I like it, really. The somewhat unpalatable glitch-folk of Grandaddy and A Sun Came/Enjoy Your Rabbit era Sufjan have given way to the absolutely gorgeous likes of Akron/Family, Chad Vangaalen, Grizzly Bear, and Califone. Synth and chamber-pop laden rock, born, I think, principally out of Canadian acts like the Unicorns and Broken Social Scene have flourished through too many artists to name. Electronica, more than any other, has absolutely exploded in popularity and sheer creativity.  This has been a renassaince deliciously devoid of posturing and icon-dependence, and possesses a fantastically down to earth sensibility and warmth that I hope has got years left in it.

But my curiosity's piqued again. Where's music headed to now? Everyone I've talked to seems to have been astonished and pleased by the country and folk revivals of the past few years, but I don't think these fixations have much further to go. I don't see a reversion to guitar rock or punk as feasibly possible for at least another generation, so what else is there?  

Metal's started to enjoy some more widespread and creative exposure, with bands like Sunn 0))), Agalloch, and Boris incorporating radically new approaches to a stereotypically burnt out genre, along with being increasingly well received amongst different audiences. But metal is extraordinarly tough to predict, and any branch of extreme music is going to have to overcome an absolutely staggering stigma amonst non-believers to go critical in the way punk and electronica have in the new millenium.

Is it going to be world music?  I genuinely can't think of where else things could head.
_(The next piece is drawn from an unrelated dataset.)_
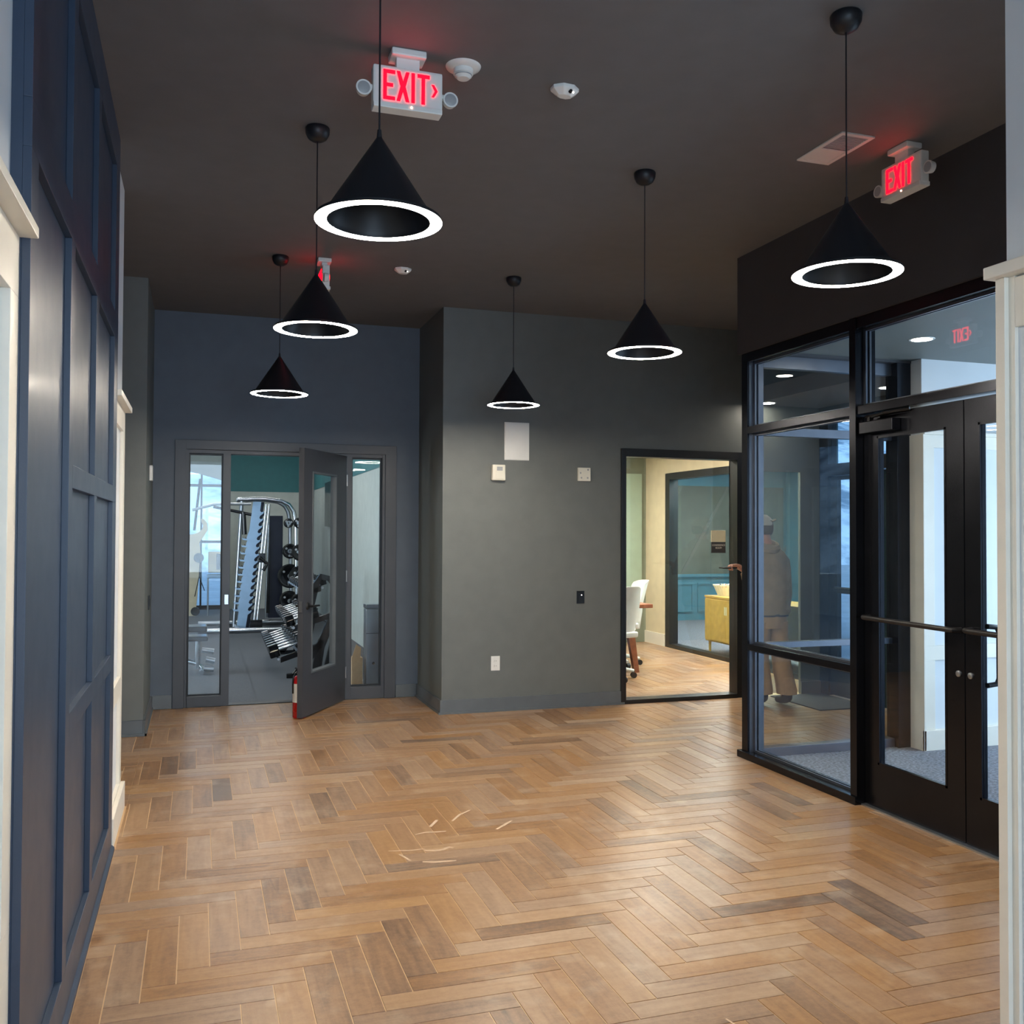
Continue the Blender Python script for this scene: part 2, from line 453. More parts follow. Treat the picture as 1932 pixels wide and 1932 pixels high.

It plays directly into the current prediliction for folk and country, doesn't it?

I've got hints of this direction through Man Man and Gogol Bordello, but mostly I've been thinking this because I love Beirut's debut album, Gulag Orkestar, way too damn much.

Beirut has a population of one, officially. Zach Condon plays, and I quote: "Horns, violins, celli, ukuleles, mandolins, glockenspiels, drums, tambourines, congas, organs, pianos, clarinets and accordions (no guitars)." Holy shit, celli? I don't think that's a word. What pushes the arrangement into indie-kid wet dream territory is the contribution of two bonafide Neutral Milk Hoteliers in the mix. Jeremy Barnes and Heather Tros, presently of A Hawk And A Hacksaw, lend percussion and violin with the same poignancy and understated grace they brought to Mister Mangum's seminal masterpieces, In the Aeroplane Over the Sea.

It sounds like a mess on paper, and the unorthodox instrumentation can indeed sound a bit sloppy, but this is by and large a terrificly focussed, richly colourful swath of music. Sparklingly exotic balkan melodies are hijacked into beautiful pop songs of the Western persuasion. The tone is overwhelmingly depressed, but sad music has never, ever felt so organic and toe-tappingly alive. It's far, far removed from dance music, but I find it impossible to sit still through the album's indescribably lovely movements.

I tend to sway.

Zach's robust yet ineffably pubescent warble sets down an entirely new path of melancholia, and his miniature orchestra of vibrantly mournful brass and woodwind - and whatever category the accordian falls under - blends unbelievably well. There are lyrics here, but the most brilliantly poetic verses on the album feature Zach giving himself over entirely to worldless wailing, as in the excellent closer After the Curtain and album's heart Mount Wroclai (Idle Days).

Jeremy Barnes's simplistic but rich drumming, favouring a steady bass thump covered in various exulting cymbals, does a superb job of grounding the precocious Condon and his symphony. It's easy to recall NMH throughout, especially flavours of Holland, 1945, The Fool, and Ghost. Barnes is a truly excellent percussionist, and his work here showcases the drums as a viably beautiful sound, not simply a timepiece.

The album is remarkably consistent, and I'm sure the greatest criticism which will be levelled against is its tendency toward sameness. I can forgive it for that, personally. In fact, the greatest departure from Gulag Orkestar's magnificient sound, the near-electronica blips of Scenic World, turn out to be the album's weakest moment. The fantastically realized old-country sound that pervades most all the rest of the album is too good to let go of.

I'm tired and Douglas Coupland isn't helping one bit.

1 comment:

Anonymous said...

Will you send me the rest of that album please? I tried downloading it and only got 4 songs (besides the one you sent me). I really like it, like a lot. It would make me ever so happy if you did send me more music to make my ears happy, instead of me looking on your AS to see what you're listening to and stealing it form there..

On another note, and other good review. You inspire me to write more, but the I remember that my vocabulary and spelling is that of a 10 year olds and I don't want to embarass myselfe (at least more then I do without trying).